After viewing the episode… 40-years later, I’m comfortable talking about what just might be my biggest problem with the series as a whole. It has to do with edginess, or lack thereof. Our pilot, In Tandem was edgy. It was raw, it was rough and it was tough. We made In Tandem to appeal to a 10pm audience. Network TV in the seventies was a different beast than today. Nowadays, almost anything goes at any time during prime time. In the seventies, raw, adult themed programs did not air at 8pm or even at 9pm. I created and always saw Movin’ On as a 10pm show but NBC wanted it at 9pm and that is when it ran in season one.

To accommodate the more genteel 9pm audience we had to take out a good deal of the edge and grit. In season two NBC wanted us on at 8pm and all the edge went away. Did someone say Disney Movie?

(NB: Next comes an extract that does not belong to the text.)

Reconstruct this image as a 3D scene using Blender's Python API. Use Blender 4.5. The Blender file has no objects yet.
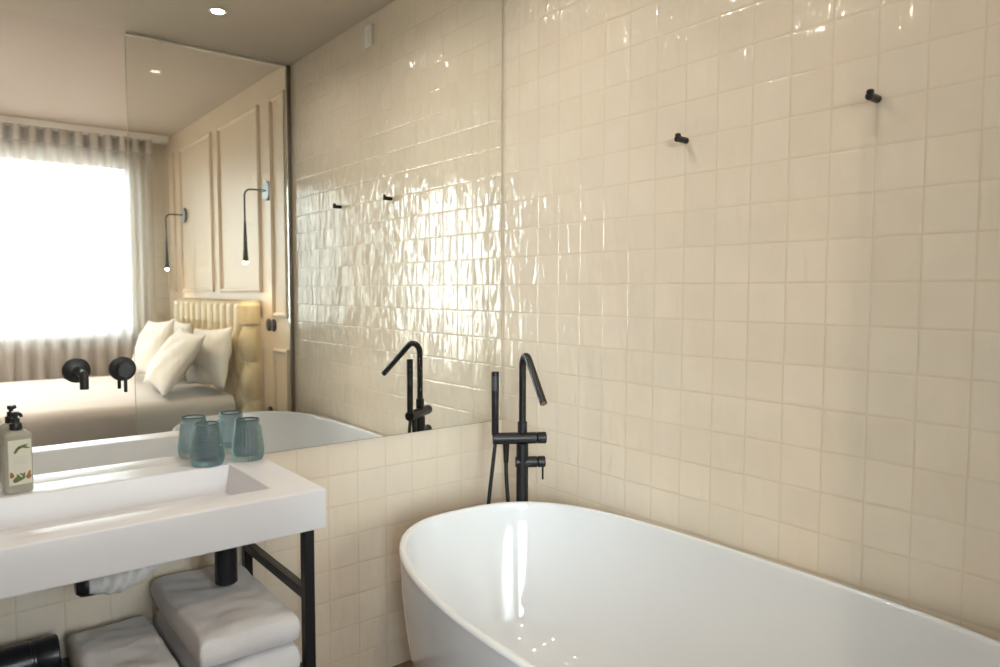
import bpy, bmesh, math, random
from mathutils import Vector, Matrix, noise
random.seed(7)
sc = bpy.context.scene
COL = sc.collection
PI = math.pi
V3 = Vector

# ------------------------------------------------------------------ materials
def nt_mat(name):
    m = bpy.data.materials.new(name); m.use_nodes = True
    nt = m.node_tree; nt.nodes.clear()
    return m, nt
def N(nt, t, **kw):
    n = nt.nodes.new(t)
    for k, v in kw.items():
        if k.startswith('i_'):
            key = k[2:]
            n.inputs[int(key) if key.isdigit() else key.replace('_', ' ')].default_value = v
        else: setattr(n, k, v)
    return n
def rgb(c): return (c[0], c[1], c[2], 1.0)
def pbr(name, color, rough=.5, metal=0., spec=.5, noise_amt=.0, noise_scale=20., bump=0., bump_scale=200., coat=0., sheen=0., trans=0., ior=1.45):
    m, nt = nt_mat(name); L = nt.links
    out = N(nt, 'ShaderNodeOutputMaterial'); b = N(nt, 'ShaderNodeBsdfPrincipled')
    L.new(b.outputs[0], out.inputs[0])
    b.inputs['Base Color'].default_value = rgb(color); b.inputs['Roughness'].default_value = rough
    b.inputs['Metallic'].default_value = metal; b.inputs['Specular IOR Level'].default_value = spec
    b.inputs['Coat Weight'].default_value = coat; b.inputs['Sheen Weight'].default_value = sheen
    b.inputs['Transmission Weight'].default_value = trans; b.inputs['IOR'].default_value = ior
    tc = N(nt, 'ShaderNodeTexCoord')
    if noise_amt > 0:
        n = N(nt, 'ShaderNodeTexNoise'); n.inputs['Scale'].default_value = noise_scale; n.inputs['Detail'].default_value = 4
        L.new(tc.outputs['Object'], n.inputs['Vector'])
        hs = N(nt, 'ShaderNodeHueSaturation'); hs.inputs['Color'].default_value = rgb(color)
        mr = N(nt, 'ShaderNodeMapRange'); mr.inputs[3].default_value = 1 - noise_amt; mr.inputs[4].default_value = 1 + noise_amt
        L.new(n.outputs['Fac'], mr.inputs[0]); L.new(mr.outputs[0], hs.inputs['Value']); L.new(hs.outputs[0], b.inputs['Base Color'])
    if bump > 0:
        n = N(nt, 'ShaderNodeTexNoise'); n.inputs['Scale'].default_value = bump_scale; n.inputs['Detail'].default_value = 3
        L.new(tc.outputs['Object'], n.inputs['Vector'])
        bp = N(nt, 'ShaderNodeBump'); bp.inputs['Strength'].default_value = 1.0; bp.inputs['Distance'].default_value = bump
        L.new(n.outputs['Fac'], bp.inputs['Height']); L.new(bp.outputs[0], b.inputs['Normal'])
    return m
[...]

I was happy to have a show on the air, but I sure wish we could have had the 10pm show that I had imagined. “No More Sad Songs” is an example of the soft, family style content we were forced into by our time slot. You may notice that “No More Sad Songs” is the second story of a precocious, gambling child. In season one we did an episode called “Roadblock” with Mackenzie Phillips. Mackenzie played a similar role to Maggie, the girl in “No More Sad Songs”. Maggie is younger, sweeter, and more innocent than Chessie, Mackenzie Phillips’ character. That’s the difference an hour makes on network television. My preference would have been, if we were doing another child older-than-her-years episode, to do it more like Jodie Foster in Alice Doesn’t Live Here Anymore. But I knew it would never fly with the network.